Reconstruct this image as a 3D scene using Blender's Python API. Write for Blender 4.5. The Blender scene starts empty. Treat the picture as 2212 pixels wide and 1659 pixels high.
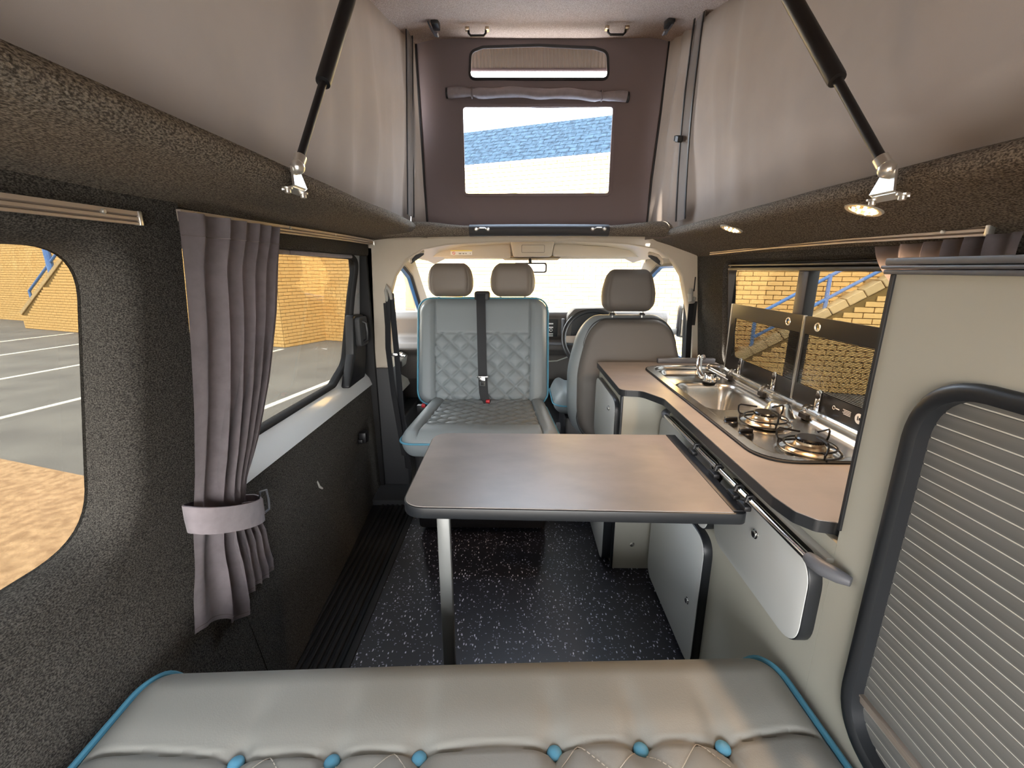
import bpy, bmesh, math, random
from mathutils import Vector, Matrix, noise
from mathutils.geometry import delaunay_2d_cdt
PI = math.pi
random.seed(7)
SC = bpy.context.scene
COL = SC.collection
R_ = math.radians

# ------------------------------------------------------------------ camera
cam_d = bpy.data.cameras.new('camera'); cam = bpy.data.objects.new('camera', cam_d); COL.objects.link(cam)
cam_d.sensor_width = 36.0; cam_d.lens = 950.0 * 36.0 / 2212.0; cam_d.clip_start = 0.02; cam_d.clip_end = 300
cam.location = (0, 0, 1.2)
cam.rotation_euler = (R_(90 - 14.7), 0, R_(0.82))
SC.camera = cam
# ------------------------------------------------------------------ world, sun, exposure
W = bpy.data.worlds.new('sky'); SC.world = W; W.use_nodes = True
nt = W.node_tree; nt.nodes.clear()
wo = nt.nodes.new('ShaderNodeOutputWorld'); wb = nt.nodes.new('ShaderNodeBackground')
tc = nt.nodes.new('ShaderNodeTexCoord'); sp = nt.nodes.new('ShaderNodeSeparateXYZ'); rp = nt.nodes.new('ShaderNodeValToRGB')
nt.links.new(tc.outputs['Generated'], sp.inputs[0]); nt.links.new(sp.outputs['Z'], rp.inputs[0])
rp.color_ramp.elements[0].position = 0.0; rp.color_ramp.elements[0].color = (1.0, 0.97, 0.93, 1)
rp.color_ramp.elements[1].position = 0.8; rp.color_ramp.elements[1].color = (0.84, 0.90, 1.0, 1)
nt.links.new(rp.outputs[0], wb.inputs[0]); wb.inputs[1].default_value = 5.5
nt.links.new(wb.outputs[0], wo.inputs[0])
sl = bpy.data.lights.new('sun', 'SUN'); sl.energy = 7.0; sl.angle = R_(1.0); sl.color = (1.0, 0.93, 0.82)
so = bpy.data.objects.new('sun', sl); COL.objects.link(so)
so.rotation_euler = (R_(42), 0, R_(14))
SC.view_settings.view_transform = 'Standard'
SC.view_settings.look = 'None'
SC.view_settings.gamma = 1.0
SC.view_settings.use_curve_mapping = False
SC.view_settings.exposure = 1.95
SC.cycles.max_bounces = 10; SC.cycles.diffuse_bounces = 6; SC.cycles.transparent_max_bounces = 12
SC.cycles.glossy_bounces = 4; SC.cycles.transmission_bounces = 4
SC.cycles.caustics_reflective = False; SC.cycles.caustics_refractive = False
SC.cycles.sample_clamp_indirect = 6.0
SC.cycles.use_denoising = True

# ------------------------------------------------------------------ materials
def lin(h):
    h = h.lstrip('#'); out = []
    for k in (0, 2, 4):
        c = int(h[k:k+2], 16) / 255.0
        out.append(c / 12.92 if c <= 0.04045 else ((c + 0.055) / 1.055) ** 2.4)
    return (*out, 1.0)
def mat(name, col, rough=0.5, metal=0.0, col2=None, nscale=8, nlo=0.35, nhi=0.65, bump=0.0, bscale=200, spec=0.5, detail=3, bdist=0.002, emis=None, estr=0, stretch=None, transl=0.0, sheen=0.0, coat=0.0, bkind='noise'):
    m = bpy.data.materials.new(name); m.use_nodes = True
    t = m.node_tree; b = t.nodes['Principled BSDF']; o = t.nodes['Material Output']
    c1 = lin(col) if isinstance(col, str) else (*col, 1)
    b.inputs['Base Color'].default_value = c1
    b.inputs['Roughness'].default_value = rough; b.inputs['Metallic'].default_value = metal
    b.inputs['Specular IOR Level'].default_value = spec
    if coat: b.inputs['Coat Weight'].default_value = coat
    if sheen: b.inputs['Sheen Weight'].default_value = sheen
    co = t.nodes.new('ShaderNodeTexCoord'); src = co.outputs['Object']
    if stretch:
        mp = t.nodes.new('ShaderNodeMapping'); mp.inputs['Scale'].default_value = stretch
        t.links.new(src, mp.inputs[0]); src = mp.outputs[0]
    if col2:
        n = t.nodes.new('ShaderNodeTexNoise'); n.inputs['Scale'].default_value = nscale; n.inputs['Detail'].default_value = detail
        t.links.new(src, n.inputs['Vector'])
        r = t.nodes.new('ShaderNodeValToRGB'); r.color_ramp.elements[0].position = nlo; r.color_ramp.elements[1].position = nhi
        r.color_ramp.elements[0].color = c1; r.color_ramp.elements[1].color = lin(col2)
        t.links.new(n.outputs[0], r.inputs[0]); t.links.new(r.outputs[0], b.inputs['Base Color'])
    if bump:
        if bkind == 'voronoi':
            n2 = t.nodes.new('ShaderNodeTexVoronoi'); n2.inputs['Scale'].default_value = bscale; hout = n2.outputs['Distance']
        else:
            n2 = t.nodes.new('ShaderNodeTexNoise'); n2.inputs['Scale'].default_value = bscale; n2.inputs['Detail'].default_value = 4; hout = n2.outputs[0]
        t.links.new(src, n2.inputs['Vector'])
        bp = t.nodes.new('ShaderNodeBump'); bp.inputs['Strength'].default_value = bump; bp.inputs['Distance'].default_value = bdist
        t.links.new(hout, bp.inputs['Height']); t.links.new(bp.outputs[0], b.inputs['Normal'])
    if emis:
        b.inputs['Emission Color'].default_value = lin(emis); b.inputs['Emission Strength'].default_value = estr
    if transl:
        tr = t.nodes.new('ShaderNodeBsdfTranslucent'); tr.inputs[0].default_value = c1
        mx = t.nodes.new('ShaderNodeMixShader'); mx.inputs[0].default_value = transl
        t.links.new(b.outputs[0], mx.inputs[1]); t.links.new(tr.outputs[0], mx.inputs[2]); t.links.new(mx.outputs[0], o.inputs[0])
    return m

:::

## [TASK]
Display every line of the listing that contains the string "scene".

## [WORKED ANSWER]
Reconstruct this image as a 3D scene using Blender's Python API. Write for Blender 4.5. The Blender scene starts empty. Treat the picture as 2212 pixels wide and 1659 pixels high.
SC = bpy.context.scene